> _Goal of the exercise_
Starting with the first line below, extract each line through the one that contains "F, H0, EYE = 2000.0, 935.0, 1.7", inclusive, excluding pictures.

> _Record excerpts_
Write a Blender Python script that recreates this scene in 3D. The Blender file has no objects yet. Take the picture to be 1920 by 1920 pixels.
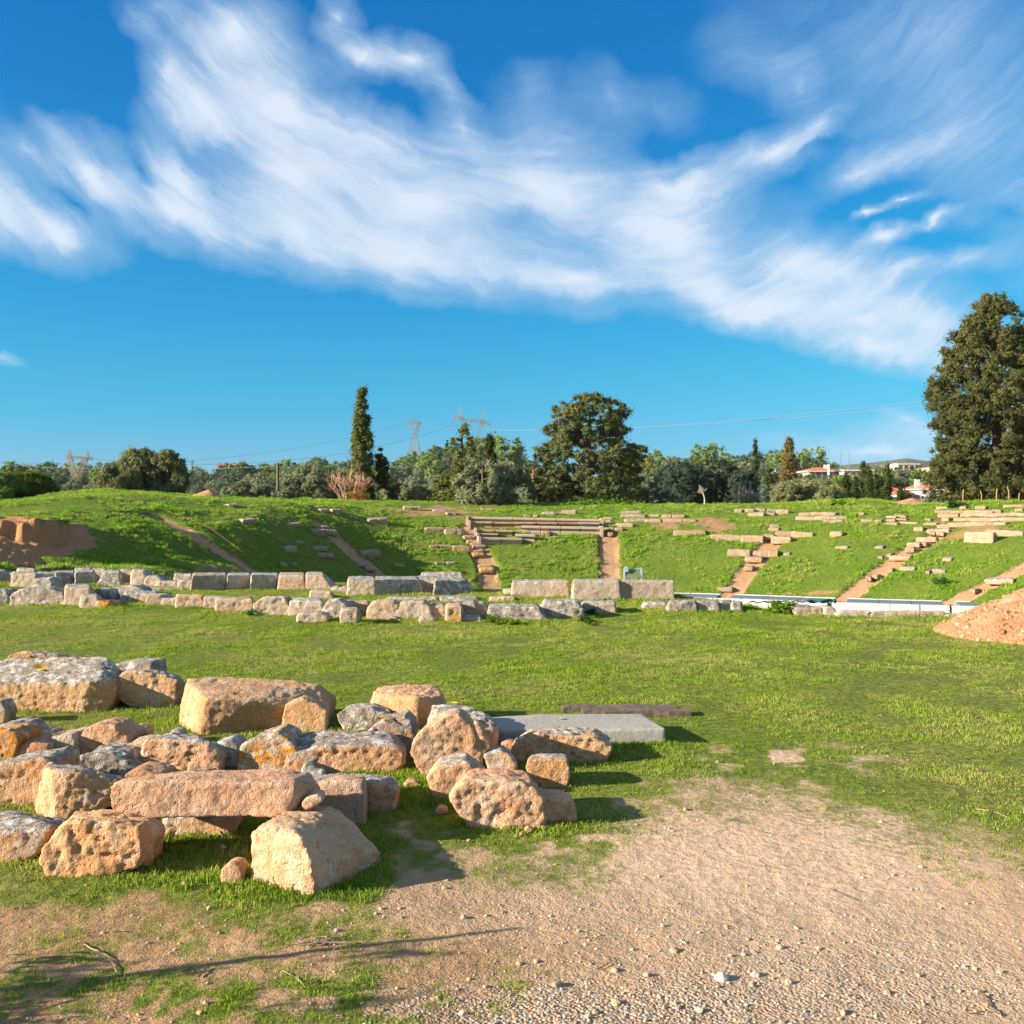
import bpy, bmesh, math, random
import numpy as np
from mathutils import Vector, noise as mnoise
sc = bpy.context.scene
C = sc.collection
rnd = random.Random(11)
rng = np.random.default_rng(5)
R_ = math.radians
F, H0, EYE = 2000.0, 935.0, 1.7          # photo pixels per unit slope, horizon row, eye height

# ------------------------------------------------------------------ camera
cam = bpy.data.objects.new('camera', bpy.data.cameras.new('camera'))
C.objects.link(cam)
cam.location = (0, 0, EYE); cam.rotation_euler = (R_(90), 0, 0)
cam.data.sensor_width = 36; cam.data.lens = 36 * F / 1920
cam.data.shift_y = (H0 - 960) / 1920
cam.data.clip_start = .05; cam.data.clip_end = 20000
sc.camera = cam
sc.view_settings.view_transform = 'Standard'; sc.view_settings.look = 'None'
sc.view_settings.gamma = 1; sc.view_settings.use_curve_mapping = False
sc.view_settings.exposure = 1.6
sc.cycles.use_denoising = True
sc.cycles.max_bounces = 6; sc.cycles.transparent_max_bounces = 8

# ------------------------------------------------------------------ node helpers
class NT:
    def __init__(s, nt): s.nt = nt; s.n = nt.nodes; s.l = nt.links
    def _in(s, sock, v):
        if v is None: return
        if isinstance(v, bpy.types.NodeSocket): s.l.new(v, sock)
        else: sock.default_value = v
    def node(s, t, **kw):
        n = s.n.new(t)
        for k, v in kw.items(): setattr(n, k, v)
        return n
    def math(s, op, a, b=None, c=None, clamp=False):
        n = s.node('ShaderNodeMath', operation=op, use_clamp=clamp)
        for i, v in enumerate((a, b, c)): s._in(n.inputs[i], v)
        return n.outputs[0]
    def vmath(s, op, a, b=None, scale=None):
        n = s.node('ShaderNodeVectorMath', operation=op)
        s._in(n.inputs[0], a); s._in(n.inputs[1], b)
        if scale is not None: s._in(n.inputs['Scale'], scale)
        return n.outputs['Value' if op in ('DOT_PRODUCT', 'LENGTH', 'DISTANCE') else 'Vector']
    def mr(s, v, a, b, c=0., d=1., smooth=True):
        n = s.node('ShaderNodeMapRange', interpolation_type='SMOOTHSTEP' if smooth else 'LINEAR')
        for i, x in enumerate((v, a, b, c, d)): s._in(n.inputs[i], x)
        return n.outputs[0]
    def noise(s, vec, scale, detail=4, rough=.55, dist=0., lac=2.):
        n = s.node('ShaderNodeTexNoise'); s._in(n.inputs['Vector'], vec)
        n.inputs['Scale'].default_value = scale; n.inputs['Detail'].default_value = detail
        n.inputs['Roughness'].default_value = rough; n.inputs['Distortion'].default_value = dist
        n.inputs['Lacunarity'].default_value = lac
        return n.outputs['Fac']
    def vor(s, vec, scale, feature='F1', out='Distance'):
        n = s.node('ShaderNodeTexVoronoi', feature=feature); s._in(n.inputs['Vector'], vec)
        n.inputs['Scale'].default_value = scale
        return n.outputs[out]
    def mix(s, f, a, b, mode='MIX'):
        n = s.node('ShaderNodeMix', data_type='RGBA', blend_type=mode)
        s._in(n.inputs[0], f); s._in(n.inputs[6], a); s._in(n.inputs[7], b)
        return n.outputs[2]
    def attr(s, name, kind='GEOMETRY', out='Fac'):
        n = s.node('ShaderNodeAttribute', attribute_name=name, attribute_type=kind)
        return n.outputs[out]
    def xyz(s, x, y, z=0.):
        n = s.node('ShaderNodeCombineXYZ')
        for i, v in enumerate((x, y, z)): s._in(n.inputs[i], v)
        return n.outputs[0]
    def sep(s, v):
        n = s.node('ShaderNodeSeparateXYZ'); s._in(n.inputs[0], v); return n.outputs
    def ramp(s, f, stops):
        n = s.node('ShaderNodeValToRGB'); s._in(n.inputs[0], f)
        e = n.color_ramp.elements
        while len(e) < len(stops): e.new(.5)
        for x, (p, c) in zip(e, stops): x.position = p; x.color = (*c, 1)
        return n.outputs[0]
    def bump(s, h, dist, strength=1., normal=None):
        n = s.node('ShaderNodeBump'); s._in(n.inputs['Height'], h)
        n.inputs['Distance'].default_value = dist; n.inputs['Strength'].default_value = strength
        if normal is not None: s.l.new(normal, n.inputs['Normal'])
        return n.outputs[0]

def col(r, g, b): return (r, g, b, 1)
def mat(name):
    m = bpy.data.materials.new(name); m.use_nodes = True
    t = NT(m.node_tree); b = m.node_tree.nodes['Principled BSDF']
    b.inputs['Specular IOR Level'].default_value = .25
    b.inputs['Roughness'].default_value = .85
    return m, t, b

# ------------------------------------------------------------------ sun and sky
SUN_A, SUN_E = R_(16), R_(18.5)            # from the left, a little behind the camera
sd = Vector((-math.cos(SUN_A) * math.cos(SUN_E), -math.sin(SUN_A) * math.cos(SUN_E), math.sin(SUN_E)))
sl = bpy.data.lights.new('sun', 'SUN'); sl.energy = 5.0; sl.angle = R_(.6); sl.color = (1, .89, .73)
so = bpy.data.objects.new('sun', sl); C.objects.link(so)
so.rotation_euler = sd.to_track_quat('Z', 'Y').to_euler()
w = bpy.data.worlds.new('World'); sc.world = w; w.use_nodes = True
t = NT(w.node_tree); bg = w.node_tree.nodes['Background']
sky = t.node('ShaderNodeTexSky', sky_type='NISHITA', sun_disc=False)
sky.sun_elevation = SUN_E; sky.sun_rotation = math.atan2(sd.x, sd.y) % (2 * math.pi)
sky.air_density = 1.0; sky.dust_density = .3; sky.ozone_density = 2.5; sky.altitude = 100
w.cycles.sampling_method = 'NONE'
tc = t.node('ShaderNodeTexCoord').outputs['Generated']
dx, dy, dz = t.sep(t.vmath('NORMALIZE', tc))
A = t.math('MULTIPLY', t.math('ARCTAN2', dx, dy), 10.)
E_ = t.math('MULTIPLY', t.math('ARCSINE', dz), 10.)
def AE(px, py):
    a = math.atan((px - 960) / F)
    return 10 * a, 10 * math.atan2(H0 - py, math.hypot(F, px - 960))
p0 = t.xyz(A, E_)
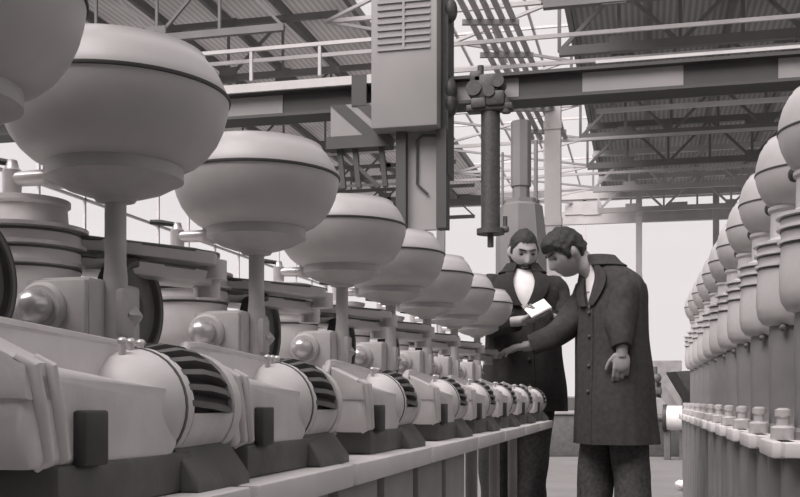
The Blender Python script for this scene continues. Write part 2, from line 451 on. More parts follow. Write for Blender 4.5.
def left_body(root):
    # gear case, wheel, knob
    q = MB(); q.box((-.062, .02, .145), (.105, .16, .282), bev=.006); gc = q.build('gear_case', M['case'], root)
    q = MB(); q.box((-.062, -.063, .232), (.100, .012, .098), bev=.003); q.build('case_cover', M['case'], gc)
    q = MB(); knob_flange(q, (-.082, -.068, .238), .040); kf = q.build('bearing_cap', M['case'], root)
    q = MB(); q.ell((-.082, -.094, .239), (.028, .030, .027), seg=24, rings=16); q.cyl((-.082, -.070, .239), (-.082, -.094, .239), .018); q.build('knob', M['knob'], kf)
    wc = (-.045, .115, .252)
    q = MB(); q.lathe([(.01, .008), (.058, .006), (.066, .016), (.070, .026), (.082, .028), (.086, .02), (.086, -.01), (.05, -.012)], wc, 'X', 48)
    wh = q.build('hand_wheel', M['dark'], root)
    q = MB(); q.lathe([(.068, .016), (.073, .0275), (.079, .0278), (.0805, .018)], wc, 'X', 48); q.build('wheel_rim', M['rim'], wh)
    q = MB(); q.lathe([(.024, .006), (.024, .02), (.015, .024), (.002, .024)], wc, 'X', 20); q.build('wheel_hub', M['dark'], wh)
    # stem and clamp
    q = MB(); q.lathe([(.030, 0), (.030, .02), (.0185, .03), (.0185, .29), (.0165, .31), (.0165, .41), (.021, .412), (.021, .425), (.017, .427), (.017, .45)], (0, 0, 0), 'Z', 24)
    st = q.build('stem', M['stem'], root)
    q = MB(); q.box((.0, .004, .235), (.044, .040, .075), bev=.006); d = Vector((.55, .83, 0))
    p = Vector((.004, .012, .232)); q.loft([(p, .026), (p+d*.018, .022), (p+d*.034, .006)], 4); q.build('clamp', M['stem'], st)
    # drum with tin rings
    dc = (-.160, 0, 0)
    q = MB(); q.lathe([(.01, .196), (.05, .2), (.072, .214), (.082, .24), (.086, .28), (.087, .312), (.087, .362), (.087, .372), (.068, .376), (.066, .404), (.071, .408), (.071, .416), (.05, .42), (.01, .42)], dc, 'Z', 44)
    dr = q.build('drum', M['drum'], root)
    q = MB()
    for z, r in ((.312, .093), (.341, .095), (.368, .099)):
        q.lathe([(r-.010, z-.004), (r, z-.003), (r, z+.003), (r-.010, z+.004)], dc, 'Z', 44)
    q.build('drum_band', M['tin'], dr)
    q = MB()
    for z, r in ((.3055, .0878), (.334, .0882), (.361, .0882)):
        q.lathe([(r-.004, z-.002), (r, z-.0018), (r, z+.0018), (r-.004, z+.002)], dc, 'Z', 44)
    q.build('drum_groove', M['drumdark'], dr)
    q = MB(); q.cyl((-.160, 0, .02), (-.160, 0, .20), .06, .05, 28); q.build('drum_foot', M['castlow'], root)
    # two spouts: wide flat tins
    for z, ex, ey, hh, wd in ((.354, .06, .235, .020, .05), (.324, .03, .265, .022, .056)):
        a = Vector((-.15, .04, z)); e = Vector((ex, ey, z-.012)); dd = (e-a).normalized(); n_ = Vector((-dd.y, dd.x, 0)).normalized()
        q = MB(); rg = []
        for f_, wv in ((0, .7), (.3, 1), (.85, 1.0), (.96, .8), (1, .45)):
            c_ = a.lerp(e, f_); ww = wd*wv
            rg.append([q.bm.verts.new(c_ + n_*x_*ww + UV*z_) for x_, z_ in ((-1, hh*.55), (-1, hh*.4), (-.86, -hh*.35), (-.6, -hh*.5), (.6, -hh*.5), (.86, -hh*.35), (1, hh*.4), (1, hh*.55), (.93, hh*.55), (.9, hh*.35), (-.9, hh*.35), (-.93, hh*.55))])
        q.skin(rg, True); q.cyl((e.x, e.y, e.z-.03), (e.x, e.y, e.z+.004), .024, seg=20); sp = q.build('spout', M['tin'], root, 30)
        q = MB(); q.loft([(a - n_*wd*.9 + UV*hh*.55, .004), (e - n_*wd*.95 - dd*.05 + UV*hh*.55, .004), (e - n_*wd*.4 + UV*hh*.55, .004), (e + n_*wd*.4 + UV*hh*.55, .004), (e + n_*wd*.95 - dd*.05 + UV*hh*.55, .004), (a + n_*wd*.9 + UV*hh*.55, .004)], 6)
        q.build('spout_lip', M['rim'], sp)
    # bracket ring and bowl
    q = MB(); q.lathe([(.018, .405), (.030, .408), (.034, .414), (.05, .418), (.075, .426), (.098, .439), (.104, .441), (.104, .468), (.100, .471), (.06, .471)], (0, 0, 0), 'Z', 48)
    q.build('bowl_bracket', M['ring'], root)
    q = MB()
    q.loft([((-.09, 0, .452), .014), ((-.18, 0, .452), .012)], 14); q.box((-.102, 0, .453), (.03, .036, .034), bev=.004)
    sg = q.build('outlet_pipe', M['tin'], root)
    q = MB(); q.lathe([(.010, .418), (.014, .424), (.015, .44), (.015, .466), (.011, .470), (.008, .482), (.004, .484)], (-.182, 0, 0), 'Z', 16)
    q.build('tap', M['tin'], sg)
    q = MB(); q.loft([((-.182, 0, .478), .005), ((-.215, -.015, .482), .0065), ((-.235, -.022, .483), .005)], 8); q.build('tap_handle', M['dark'], sg)
    R = .175; z0 = .570
    pr = [(.01, -.114), (.088, -.113), (.108, -.108), (.126, -.099), (.142, -.085), (.156, -.066), (.166, -.044), (.172, -.022), (.1745, -.004), (.1745, .002), (.169, .015), (.160, .034), (.150, .048), (.141, .057), (.139, .064), (.135, .064), (.134, .058), (.150, .034), (.164, .0), (.155, -.05), (.10, -.1), (.01, -.102)]
    q = MB(); q.lathe(pr, (0, 0, z0), 'Z', 72); bw = q.build('supply_bowl', M['bowl'], root, 50)
    q = MB(); q.lathe([(.1735, -.0045), (.1768, -.0035), (.1772, 0), (.1768, .0015), (.1735, .002)], (0, 0, z0), 'Z', 72); q.build('seam', M['seam'], bw)
def stand(root, y0, y1, k):
    q = MB(); q.box((.03, (y0+y1)/2, -.0175), (.66, y1-y0-.022, .035), bev=.003); q.build('bench_slab', M['slab'], root)
    L_ = y1-y0; n = 2 if L_ > .45 else 1; wl = L_/n
    if k < 5:
        for j in range(n):
            q = MB(); a = y0+wl*j+.028; e = y0+wl*(j+1)-.022
            q.prism([(a, -.035), (e, -.035), (e-.012, -TT), (a+.012, -TT)], -.22, .325, 'X', .012)
            q.build('stand_leg', M['ped'], root)
    else:
        for x in (-.2, .2):
            q = MB(); q.cyl((x, (y0+y1)/2, -.035), (x, (y0+y1)/2, -TT), .022, seg=14); q.build('tube_leg', M['ped'], root)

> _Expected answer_
Write a Blender Python script that recreates this scene in 3D. The Blender file has no objects yet. Take the picture to be 1920 by 1920 pixels.
import bpy, bmesh, math, random
import numpy as np
from mathutils import Vector, noise as mnoise
sc = bpy.context.scene
C = sc.collection
rnd = random.Random(11)
rng = np.random.default_rng(5)
R_ = math.radians
F, H0, EYE = 2000.0, 935.0, 1.7          # photo pixels per unit slope, horizon row, eye height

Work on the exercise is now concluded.